My grandmother and Ronald Reagan

Published 9:32 am Saturday, July 25, 2015

In the fall of 1980, I was a 9-year-old fourth grader at Southampton Elementary School. I loved baseball, hated homework and knew very little about the outside world. Except, that is, for the fact that some country called Iran was holding 52 of our fellow countrymen hostage because this Iran place hated America.

I was aware of this fact for two very specific reasons; one, because everyone who had a television knew it; and, two, because my grandmother never stopped talking about it.

I spent a lot of time at my grandmother’s house around that time. On a very typical day I would go to her house after school and sit, kicking and screaming, at her dining room table while she made me do my homework. When the homework was eventually completed (or when she could no longer take my complaining) we would have supper. There were a lot of meals consisting of tuna casserole consumed at that table (that often caused me to wish I was still doing homework instead), which were usually followed by a trip to the living room to watch the evening news before we both fell asleep to a baseball game. And there we would sit in the fall of 1980, night after night, as the news anchor would lead off the nightly newscast by announcing how many days the Americans had been held in captivity. 250 days, then 300, then 350. At 9 years old, I remember two things about those newscasts.
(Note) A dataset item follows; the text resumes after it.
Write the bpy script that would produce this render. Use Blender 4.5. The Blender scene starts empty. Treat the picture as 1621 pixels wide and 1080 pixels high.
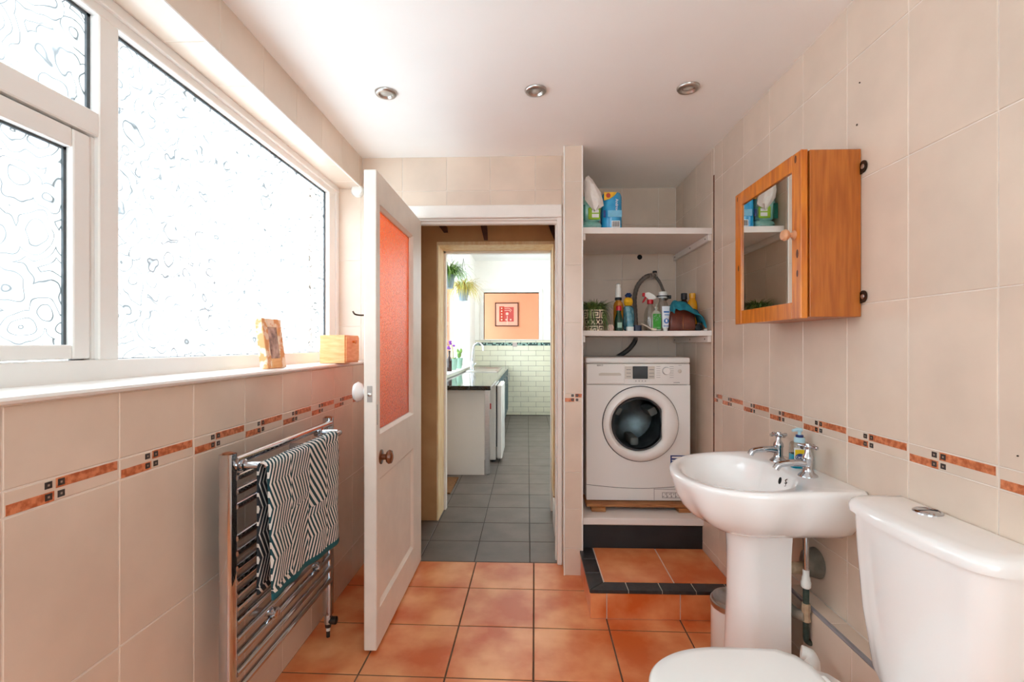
import bpy, bmesh, math, random
from mathutils import Vector, Matrix
random.seed(7)
PI = math.pi
scn = bpy.context.scene
COL = scn.collection

# ------------------------------------------------------------------ camera, sky, exposure
cam_d = bpy.data.cameras.new('camera')
cam_d.sensor_fit = 'HORIZONTAL'; cam_d.sensor_width = 36.0
cam_d.lens = 757.0 / 1621.0 * 36.0
cam_d.shift_y = 6.0 / 1621.0
cam_d.clip_start = 0.02
cam = bpy.data.objects.new('camera', cam_d); COL.objects.link(cam)
cam.location = (0, 0, 1.24); cam.rotation_euler = (PI/2, 0, 0.0324)
scn.camera = cam

SKY = 5.0
w = bpy.data.worlds.new('overcast_sky'); scn.world = w; w.use_nodes = True
bg = w.node_tree.nodes['Background']
bg.inputs[0].default_value = (0.80, 0.915, 1.0, 1); bg.inputs[1].default_value = SKY
scn.view_settings.view_transform = 'Standard'; scn.view_settings.look = 'None'
scn.view_settings.gamma = 1.0; scn.view_settings.use_curve_mapping = False
scn.view_settings.exposure = 0.46
scn.cycles.max_bounces = 14; scn.cycles.diffuse_bounces = 8; scn.cycles.transmission_bounces = 10
scn.cycles.transparent_max_bounces = 12; scn.cycles.sample_clamp_indirect = 8.0
scn.cycles.caustics_reflective = False

# ------------------------------------------------------------------ materials
def lin(c):
    return tuple((x/255/12.92 if x <= 10.31 else ((x/255+0.055)/1.055)**2.4) for x in c)

def nodes_of(name):
    m = bpy.data.materials.new(name); m.use_nodes = True
    nt = m.node_tree; nt.nodes.clear()
    out = nt.nodes.new('ShaderNodeOutputMaterial')
    return m, nt, nt.nodes, nt.links, out

def mixc(N, Lk, fac, a, b, mode='MIX'):
    n = N.new('ShaderNodeMix'); n.data_type = 'RGBA'; n.blend_type = mode
    for sock, v in ((n.inputs[0], fac), (n.inputs[6], a), (n.inputs[7], b)):
        if hasattr(v, 'is_linked') or hasattr(v, 'links'): Lk.new(v, sock)
        elif isinstance(v, (int, float)): sock.default_value = v
        else: sock.default_value = (*v, 1) if len(v) == 3 else v
    return n.outputs[2]

def mat(name, col, rough=0.5, metal=0.0, var=0.06, vscale=6.0, stretch=(1, 1, 1), col2=None, bump=0.0, bscale=60.0,
        coat=0.0, spec=0.5, rnd=0.0, trans=0.0, alpha=1.0, sheen=0.0, coord='OBJ', ramp=(0.35, 0.65), sss=0.0):
    m, nt, N, Lk, out = nodes_of(name)
    p = N.new('ShaderNodeBsdfPrincipled'); Lk.new(p.outputs[0], out.inputs[0])
    c = lin(col)
    if coord == 'POS':
        src = N.new('ShaderNodeNewGeometry').outputs['Position']
    else:
        src = N.new('ShaderNodeTexCoord').outputs['Object']
    mp = N.new('ShaderNodeMapping'); mp.inputs['Scale'].default_value = stretch
    Lk.new(src, mp.inputs['Vector'])
    nz = N.new('ShaderNodeTexNoise'); nz.inputs['Scale'].default_value = vscale; nz.inputs['Detail'].default_value = 5
    Lk.new(mp.outputs[0], nz.inputs['Vector'])
    r = N.new('ShaderNodeValToRGB')
    r.color_ramp.elements[0].position = ramp[0]; r.color_ramp.elements[1].position = ramp[1]
    if col2 is None:
        a = tuple(x*(1-var) for x in c); b = tuple(min(1, x*(1+var)) for x in c)
    else:
        a, b = c, lin(col2)
    r.color_ramp.elements[0].color = (*a, 1); r.color_ramp.elements[1].color = (*b, 1)
    Lk.new(nz.outputs[0], r.inputs[0])
    cc = r.outputs[0]
    if rnd:
        oi = N.new('ShaderNodeObjectInfo'); mr = N.new('ShaderNodeMapRange')
        mr.inputs[3].default_value = 1-rnd; mr.inputs[4].default_value = 1.0
        Lk.new(oi.outputs['Random'], mr.inputs[0])
        vm = N.new('ShaderNodeVectorMath'); vm.operation = 'SCALE'
        Lk.new(cc, vm.inputs[0]); Lk.new(mr.outputs[0], vm.inputs['Scale']); cc = vm.outputs[0]
    Lk.new(cc, p.inputs['Base Color'])
    p.inputs['Roughness'].default_value = rough; p.inputs['Metallic'].default_value = metal
    p.inputs['Specular IOR Level'].default_value = spec
    p.inputs['Coat Weight'].default_value = coat; p.inputs['Coat Roughness'].default_value = 0.05
    p.inputs['Transmission Weight'].default_value = trans; p.inputs['Alpha'].default_value = alpha
    p.inputs['Sheen Weight'].default_value = sheen
    if sss: p.inputs['Subsurface Weight'].default_value = sss; p.inputs['Subsurface Scale'].default_value = 0.01
    if bump:
        n2 = N.new('ShaderNodeTexNoise'); n2.inputs['Scale'].default_value = bscale; n2.inputs['Detail'].default_value = 3
        Lk.new(mp.outputs[0], n2.inputs['Vector'])
        b = N.new('ShaderNodeBump'); b.inputs['Strength'].default_value = bump; b.inputs['Distance'].default_value = 0.002
        Lk.new(n2.outputs[0], b.inputs['Height']); Lk.new(b.outputs[0], p.inputs['Normal'])
    return m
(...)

The first is that I couldn’t wait for the ball game to start. The second thing I remember is that my grandmother was really, really mad about the hostages.

My grandmother had lived a tough life and was not one to anger easily. Born in 1914, her outlook on life had been significantly shaped by living through the Great Depression and World War II (hence, the tuna casserole and her endless stories about rationing butter and sugar.) On the rare occasion she drank a beer, she would typically make it through only about half a can before getting tipsy, covering the can with plastic wrap and a rubber band and putting it back in the refrigerator.

She was single for the majority of her adult life, as my grandfather took off when my mother was just 3or 4 years old and my uncle was a teenager. Like most of her generation, she made no excuses for her situation. She worked hard and provided for herself and her children. She was a God-fearing woman who loved to sit at the piano and clumsily plunk through her favorite hymns with her arthritis-riddled fingers. Like me, she too loved baseball. She loved her church and her family. Of the maybe three times in my life I heard her swear, two of those times were probably because of the effort it took to get me to write my “damn” spelling words and sentences.

The other time was when she swore over the hostages.

That night, sitting in her living room and watching the news on what must have been about day 400 of the hostage crisis, my grandmother’s revealed what her foreign policy strategy would be for dealing with Iran. As we sat quietly watching the news, she suddenly blurted out, “If it were up to me, I’d give them 24 hours to release the hostages before I just bombed the hell out of them.” She then added, “I bet that’s what Ronald Reagan will do, too.”

I had no idea what a Ronald Reagan was and, of course, nobody knows for sure what Ronald Reagan would have done, because hours after he took the oath of office the hostages were released. I suspect, however, that my grandmother’s instinct about Reagan’s response to the situation was spot on. I’ve thought about my grandmother and Ronald Reagan quite a bit the last week or so, ever since the United States signed a nuclear agreement with Iran. They may not be rolling over in their graves, but I bet they’re both in Heaven right now trying to figure out when we decided it was a good idea to start negotiating with terrorists. In fact, I bet Grammy may have even cussed for the fourth time. If so, Ronald Reagan probably laughed. And I’d be willing to bet God forgave her for it.